Plant-Powered Jets Could Reduce CO2 Emissions for Flights and Space Rockets
Ready for more efficient flight?
Plant-based aviation fuel could offer 10 percent higher density and reduce carbon emissions, particularly when used for long-haul flights or space rockets, according to a new paper.
The paper, published Thursday in the journal Joule, details a method for creating jet fuel from cellulose. This is found in plant cell walls, meaning teams can take plant waste from agriculture and other areas for conversion. The resultant formula has a density 10 percent higher than regular fuel.
“Airplanes consume a lot of fuel during taking off and landing without moving forward,” Ning Li, research scientist at the Dalian Institute of Chemical Physics and an author of the study, tells Inverse. “If we can reduce this (by using the high density aviation fuels which can fly further) and make more direct flights, the CO2 emission will be reduced. For air transportation, if we can let airplanes carry more [people at once], we can also reduce the number of flights. For rockets, if we can send more satellites to space [at once], we can reduce the number of rockets. As a result, the CO2 emission will be reduced as well.”
Biomass-based jet fuels have become a big area of interest in recent years as a means of reducing emissions. Amazon has named it as a key aspect of its plan to reach zero global emissions, while United Airlines agreed in 2016 to buy 15 million gallons of biofuel over a three-year period. Analysis firm Intelligent Partnerhsip counts more than 30 airlines deploying and trialing biofuel.
Aviation could be ideal for a green revolution, as the industry accounts for two percent of global emissions yet it’s expected to double in size over the next 20 years. Biomass also looks more promising than alternatives at this stage, as Tesla CEO Elon Musk claims an electric jet would require a battery of 500 watt-hours per kilogram, around double that of the density found in an electric car. Michael Wolcott, director of Ascent, a federally funded coalition of universities and industry in aviation research, at Washington State University, described alternative jet fuels to GreenBiz as “the one market that has at least a glimmer of light.”
Li estimates that the team’s fuel could be industrialized in the next three to five years. Its benefits will largely focus on long-distance flights and rocket launches, noting that short-haul flights will see limited benefits. Its varying benefits means that it’s hard to place a percentage on exactly how much CO2 it could save. From here, the team aims to remove dichloromethane from the process, an environmentally hazardous solvent normally used in paint remover.

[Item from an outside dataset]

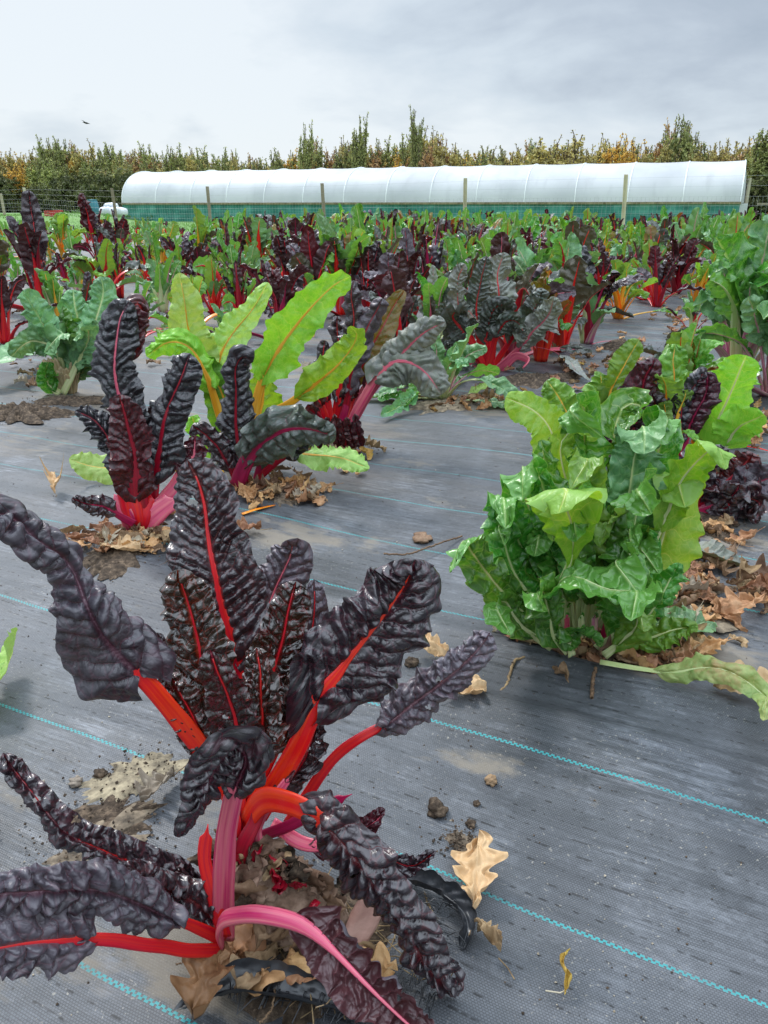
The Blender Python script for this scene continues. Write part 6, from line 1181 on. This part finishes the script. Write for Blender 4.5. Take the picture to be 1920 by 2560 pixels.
    for k, (x0, y0, x1, y1, sm, lab) in enumerate([(355, 1085, 435, 1068, 'pink', 'dropped pink and white stalk behind the crimson stalked chard'), (1480, 860, 1530, 852, 'pink', 'dropped pink stalk left of the far aisle'), (1700, 880, 1760, 876, 'red', 'dropped red stalk lying across the far aisle'), (1860, 1115, 1925, 1128, 'orange', 'dropped orange stalk at the right edge'), (605, 1285, 690, 1262, 'gold', 'dropped orange stalk by the yellow stalked chard'), (1320, 1005, 1380, 1008, 'white', 'dropped pale stalk behind the light green leaf')]):
        C, L = spline([G(x0, y0, .012), G((x0 + x1) / 2, (y0 + y1) / 2 - 2, .02), G(x1, y1, .012)], 20); V, F, uv = stalk_data(C, L, .9, .008, .005, (0, 0, 1), end=1, nr=10, seed=k); o = mesh('chard_stalk', V, F, SM[sm], uvs={'m': uv}); tag(o, lab, 'stalk')
    # twigs
    def tw(pts, rad, lab):
        C, L = spline([G(*p) for p in pts], 60); C += np.random.default_rng(len(lab)).normal(0, .0008, C.shape); V, F = tube([C], rad, 6); o = mesh('twig', V, F, M_twig); tag(o, lab, 'twig')
    tw([(960, 1385, .01), (1020, 1385, .02), (1080, 1365, .02), (1155, 1340, .01)], .0025, 'curved dry stem beside the clump of roots in the aisle')
    tw([(1100, 1780, .01), (1180, 1770, .012), (1260, 1720, .012), (1290, 1650, .02), (1350, 1645, .015)], .003, 'thin brown root snaking from the big green chard')
    tw([(1280, 1720, .01), (1340, 1728, .012), (1400, 1742, .01)], .0018, 'short straight twig on the membrane below the big green chard')
    tw([(1480, 1745, .02), (1482, 1700, .03), (1490, 1670, .04)], .0035, 'dark upright stub hanging from the big green chard')
    tw([(440, 2410, .02), (500, 2395, .025), (540, 2390, .02)], .0009, 'pale straw by the base of the foreground chard')
    tw([(690, 2460, .02), (680, 2520, .025), (650, 2560, .02)], .0011, 'thin dry root strand at the bottom of the photo')
    tw([(1060, 2230, .01), (1075, 2270, .02), (1095, 2300, .015)], .0009, 'thin root curling out of the torn hole')
    tw([(380, 2075, .008), (420, 2110, .01), (450, 2150, .008)], .0011, 'thin twig beside the bleached oak leaf')
    # clods and stones: each a lump on the membrane
    def lump(name, x, y, s, mat, seed, lab, cat, sq=.75):
        u, v = np.meshgrid(np.linspace(0.02, math.pi - .02, 22), np.linspace(0, 6.283, 30, endpoint=False), indexing='ij'); rr = 1 + .45 * fbm(np.cos(v) * np.sin(u) * 2.2 + seed, np.sin(v) * np.sin(u) * 2.2 + np.cos(u) * 2, seed, 4)
        V = np.stack([np.sin(u) * np.cos(v) * rr, np.sin(u) * np.sin(v) * rr, np.cos(u) * rr * sq], -1).reshape(-1, 3) * s; i, j = np.meshgrid(np.arange(21), np.arange(30), indexing='ij'); F = np.stack([i * 30 + j, (i + 1) * 30 + j, (i + 1) * 30 + (j + 1) % 30, i * 30 + (j + 1) % 30], -1).reshape(-1, 4)
        o = mesh(name, V, F, mat); g = G(x, y); o.location = (g[0], g[1], memz(g[0], g[1]) + s * sq * .55); tag(o, lab, cat)
    lump('soil_clod', 1090, 2040, .017, M_soil, 1, 'largest dark soil clod, right of the drooping purple leaf', 'clod')
    lump('soil_clod', 1177, 2072, .008, M_soil, 2, 'small soil clod beside the largest one', 'clod')
    lump('soil_clod', 1190, 2022, .006, M_soil, 3, 'tiny crumb of soil above the pale seed scale', 'clod')
    lump('soil_clod', 1030, 1672, .014, M_soil, 4, 'black clod touching the tan leaf in the aisle', 'clod')
    lump('soil_clod', 255, 1955, .012, M_soil, 5, 'round black clod on the dried mud film', 'clod')
    lump('soil_clod', 1228, 1965, .011, M_brown, 6, 'dark withered seed head lying on the membrane', 'clod')
    lump('pebble', 194, 1975, .011, M_stone, 7, 'pale rounded pebble on the spilled soil', 'stone')
    lump('pebble', 108, 1978, .006, M_stone, 8, 'smallest pale pebble left of the rounded one', 'stone')
    lump('root_clump', 1055, 1350, .026, M_brown, 9, 'clump of dry brown roots in the aisle', 'root', .5)
    # crumbs nobody would count
    rg = np.random.default_rng(12); VV = []; FF = []; n = 0
    ico = np.array([(0, 0, 1), (.9, 0, .1), (0, .9, .1), (-.9, 0, 0), (0, -.9, .05), (0, 0, -.7)]); IF = [[0, 1, 2], [0, 2, 3], [0, 3, 4], [0, 4, 1], [5, 2, 1], [5, 3, 2], [5, 4, 3], [5, 1, 4]]
    spots = [(SO[0], SO[1], SO[2] * 1.2, SO[3] * 1.2) for SO in SOILS]
    def crumbs(pts, smin, smax, name, mat, lab):
        VV = []; FF = []; n = 0
        for g in pts:
            s = rg.uniform(smin, smax) * (1 + g[1] * .25); Q = rg.normal(0, 1, (3, 3)); Q, _ = np.linalg.qr(Q); V = (ico * rg.uniform(.6, 1.3, (6, 1))) @ Q * s; V[:, 2] *= .7; VV.append(V + [g[0], g[1], memz(g[0], g[1]) + s * .5 + g[2]]); FF += [[i + n for i in f] for f in IF]; n += 6
        tag(mesh(name, np.vstack(VV), FF, mat, smooth=False), lab, kind='stuff')
    pts = []
    for i, (x, y, rx, ry) in enumerate(spots):
        g = G(x, y)
        for k in range(420 if i == 0 else 160):
            pts.append((g[0] + rg.normal(0, rx * .42), g[1] + rg.normal(0, ry * .42), rg.uniform(0, .012) if i else -.02 + rg.uniform(0, .015)))
    crumbs(pts, .0006, .0034, 'soil_crumbs', M_soil, 'scattered crumbs of dark soil around the plants')
    pts = [(lambda g: (g[0], g[1], 0))(G(rg.uniform(0, 1920), rg.uniform(1000, 2560))) for k in range(420)]
    crumbs(pts, .0006, .0022, 'soil_specks', M_soil, 'dark specks of soil scattered over the membrane')
    pts = [(lambda g: (g[0], g[1], 0))(G(rg.uniform(0, 1920), rg.uniform(900, 2560))) for k in range(260)]
    crumbs(pts, .0005, .0022, 'leaf_scraps', M_palel, 'pale scraps of leaf and chaff scattered over the membrane')
    # fibrous roots in the torn hole
    paths = []
    for i in range(90):
        c = G(rg.uniform(620, 1060), rg.uniform(2240, 2480), .0) + [0, 0, rg.uniform(-.01, .02)]; e = rg.normal(0, .02, 3) * [1, 1, .4]; paths.append(spline([c, c + e + rg.normal(0, .006, 3), c + e * 2 + rg.normal(0, .008, 3)], 8)[0])
    V, F = tube(paths, .0008, 4); tag(mesh('root_fibres', V, F, M_twig), 'tangle of fine brown roots in the torn hole', kind='stuff')
HOLES += [tuple(G(770, 2330)[:2]) + (.15,)]
make_membrane()
litter()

“In this work, we used organic solvent to prevent the formation of humins and restrain the hydrogenation of furan ring during the hydrogenolysis of cellulose,” Li says. “At [present], dichloromethane was found to be the best organic solvent. We are trying to find better solvents.”
Read the paper’s abstract below:
The catalytic conversion of renewable lignocellulose to transportation fuels is crucial to establish energy security and mitigate CO2 emissions. Here, we describe an effective and integrated strategy for the production of high-density aviation fuel with cellulose, an abundant and inedible raw biomass. First, cellulose was selectively converted to 2,5-hexanedione in a separation yield of 71.4%. Subsequently, a mixture of C12 and C18 branched polycycloalkanes was directly obtained in a carbon yield of 74.6% by the aldol condensation/hydrogenation/hydrodeoxygenation reaction of 2,5-hexanedione and hydrogen over a dual-bed catalyst system. The polycycloalkane mixture obtained by this process has high density (0.88 g mL 1) and low freezing point (225 K). In real application, they can be used as advanced aviation fuel or additives to improve the volumetric heat values of conventional aviation fuels.